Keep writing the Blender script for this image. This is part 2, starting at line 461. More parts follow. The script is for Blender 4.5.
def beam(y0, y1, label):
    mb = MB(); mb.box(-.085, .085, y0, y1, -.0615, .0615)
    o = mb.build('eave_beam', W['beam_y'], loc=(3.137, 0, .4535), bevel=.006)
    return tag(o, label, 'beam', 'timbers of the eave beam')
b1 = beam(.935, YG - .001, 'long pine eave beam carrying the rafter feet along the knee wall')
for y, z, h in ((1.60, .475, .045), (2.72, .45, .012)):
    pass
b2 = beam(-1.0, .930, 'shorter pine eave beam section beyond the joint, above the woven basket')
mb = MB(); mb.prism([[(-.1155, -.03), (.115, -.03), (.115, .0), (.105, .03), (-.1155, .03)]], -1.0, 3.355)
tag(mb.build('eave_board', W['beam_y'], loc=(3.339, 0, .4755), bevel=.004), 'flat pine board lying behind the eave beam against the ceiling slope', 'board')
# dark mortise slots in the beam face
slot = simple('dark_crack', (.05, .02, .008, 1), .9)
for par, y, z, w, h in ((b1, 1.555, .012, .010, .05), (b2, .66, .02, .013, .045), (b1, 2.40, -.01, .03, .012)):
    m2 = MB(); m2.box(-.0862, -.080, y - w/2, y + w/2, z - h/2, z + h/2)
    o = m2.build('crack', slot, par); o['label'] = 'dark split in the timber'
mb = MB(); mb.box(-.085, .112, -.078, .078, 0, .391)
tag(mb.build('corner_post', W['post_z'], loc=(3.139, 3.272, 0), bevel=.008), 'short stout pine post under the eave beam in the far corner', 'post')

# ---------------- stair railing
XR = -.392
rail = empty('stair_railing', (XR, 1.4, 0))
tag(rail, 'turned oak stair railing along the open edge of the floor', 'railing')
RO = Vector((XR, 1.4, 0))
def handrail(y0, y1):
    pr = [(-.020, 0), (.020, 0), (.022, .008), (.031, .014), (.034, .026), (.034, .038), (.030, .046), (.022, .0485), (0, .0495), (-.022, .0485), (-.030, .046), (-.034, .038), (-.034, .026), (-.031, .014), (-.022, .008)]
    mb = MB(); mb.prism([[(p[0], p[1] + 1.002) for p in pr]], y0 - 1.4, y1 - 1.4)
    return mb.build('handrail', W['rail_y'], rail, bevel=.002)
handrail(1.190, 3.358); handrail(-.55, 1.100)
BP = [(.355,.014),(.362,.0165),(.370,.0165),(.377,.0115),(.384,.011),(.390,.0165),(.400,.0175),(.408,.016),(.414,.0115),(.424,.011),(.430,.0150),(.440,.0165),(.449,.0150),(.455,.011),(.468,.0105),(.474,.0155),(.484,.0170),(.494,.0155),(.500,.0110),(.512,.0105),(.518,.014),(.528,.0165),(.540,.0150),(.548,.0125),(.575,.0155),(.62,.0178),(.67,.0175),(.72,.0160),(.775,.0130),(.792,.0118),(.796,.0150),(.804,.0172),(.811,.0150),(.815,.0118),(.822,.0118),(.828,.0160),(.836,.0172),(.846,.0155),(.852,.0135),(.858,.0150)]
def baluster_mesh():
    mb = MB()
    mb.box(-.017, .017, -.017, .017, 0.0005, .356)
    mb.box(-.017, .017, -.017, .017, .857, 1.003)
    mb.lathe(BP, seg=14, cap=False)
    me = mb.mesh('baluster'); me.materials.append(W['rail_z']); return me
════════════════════
**Given task**
Output the lines above verbatim and in full.

**Response**
Keep writing the Blender script for this image. This is part 2, starting at line 461. More parts follow. The script is for Blender 4.5.
def beam(y0, y1, label):
    mb = MB(); mb.box(-.085, .085, y0, y1, -.0615, .0615)
    o = mb.build('eave_beam', W['beam_y'], loc=(3.137, 0, .4535), bevel=.006)
    return tag(o, label, 'beam', 'timbers of the eave beam')
b1 = beam(.935, YG - .001, 'long pine eave beam carrying the rafter feet along the knee wall')
for y, z, h in ((1.60, .475, .045), (2.72, .45, .012)):
    pass
b2 = beam(-1.0, .930, 'shorter pine eave beam section beyond the joint, above the woven basket')
mb = MB(); mb.prism([[(-.1155, -.03), (.115, -.03), (.115, .0), (.105, .03), (-.1155, .03)]], -1.0, 3.355)
tag(mb.build('eave_board', W['beam_y'], loc=(3.339, 0, .4755), bevel=.004), 'flat pine board lying behind the eave beam against the ceiling slope', 'board')
# dark mortise slots in the beam face
slot = simple('dark_crack', (.05, .02, .008, 1), .9)
for par, y, z, w, h in ((b1, 1.555, .012, .010, .05), (b2, .66, .02, .013, .045), (b1, 2.40, -.01, .03, .012)):
    m2 = MB(); m2.box(-.0862, -.080, y - w/2, y + w/2, z - h/2, z + h/2)
    o = m2.build('crack', slot, par); o['label'] = 'dark split in the timber'
mb = MB(); mb.box(-.085, .112, -.078, .078, 0, .391)
tag(mb.build('corner_post', W['post_z'], loc=(3.139, 3.272, 0), bevel=.008), 'short stout pine post under the eave beam in the far corner', 'post')

# ---------------- stair railing
XR = -.392
rail = empty('stair_railing', (XR, 1.4, 0))
tag(rail, 'turned oak stair railing along the open edge of the floor', 'railing')
RO = Vector((XR, 1.4, 0))
def handrail(y0, y1):
    pr = [(-.020, 0), (.020, 0), (.022, .008), (.031, .014), (.034, .026), (.034, .038), (.030, .046), (.022, .0485), (0, .0495), (-.022, .0485), (-.030, .046), (-.034, .038), (-.034, .026), (-.031, .014), (-.022, .008)]
    mb = MB(); mb.prism([[(p[0], p[1] + 1.002) for p in pr]], y0 - 1.4, y1 - 1.4)
    return mb.build('handrail', W['rail_y'], rail, bevel=.002)
handrail(1.190, 3.358); handrail(-.55, 1.100)
BP = [(.355,.014),(.362,.0165),(.370,.0165),(.377,.0115),(.384,.011),(.390,.0165),(.400,.0175),(.408,.016),(.414,.0115),(.424,.011),(.430,.0150),(.440,.0165),(.449,.0150),(.455,.011),(.468,.0105),(.474,.0155),(.484,.0170),(.494,.0155),(.500,.0110),(.512,.0105),(.518,.014),(.528,.0165),(.540,.0150),(.548,.0125),(.575,.0155),(.62,.0178),(.67,.0175),(.72,.0160),(.775,.0130),(.792,.0118),(.796,.0150),(.804,.0172),(.811,.0150),(.815,.0118),(.822,.0118),(.828,.0160),(.836,.0172),(.846,.0155),(.852,.0135),(.858,.0150)]
def baluster_mesh():
    mb = MB()
    mb.box(-.017, .017, -.017, .017, 0.0005, .356)
    mb.box(-.017, .017, -.017, .017, .857, 1.003)
    mb.lathe(BP, seg=14, cap=False)
    me = mb.mesh('baluster'); me.materials.append(W['rail_z']); return me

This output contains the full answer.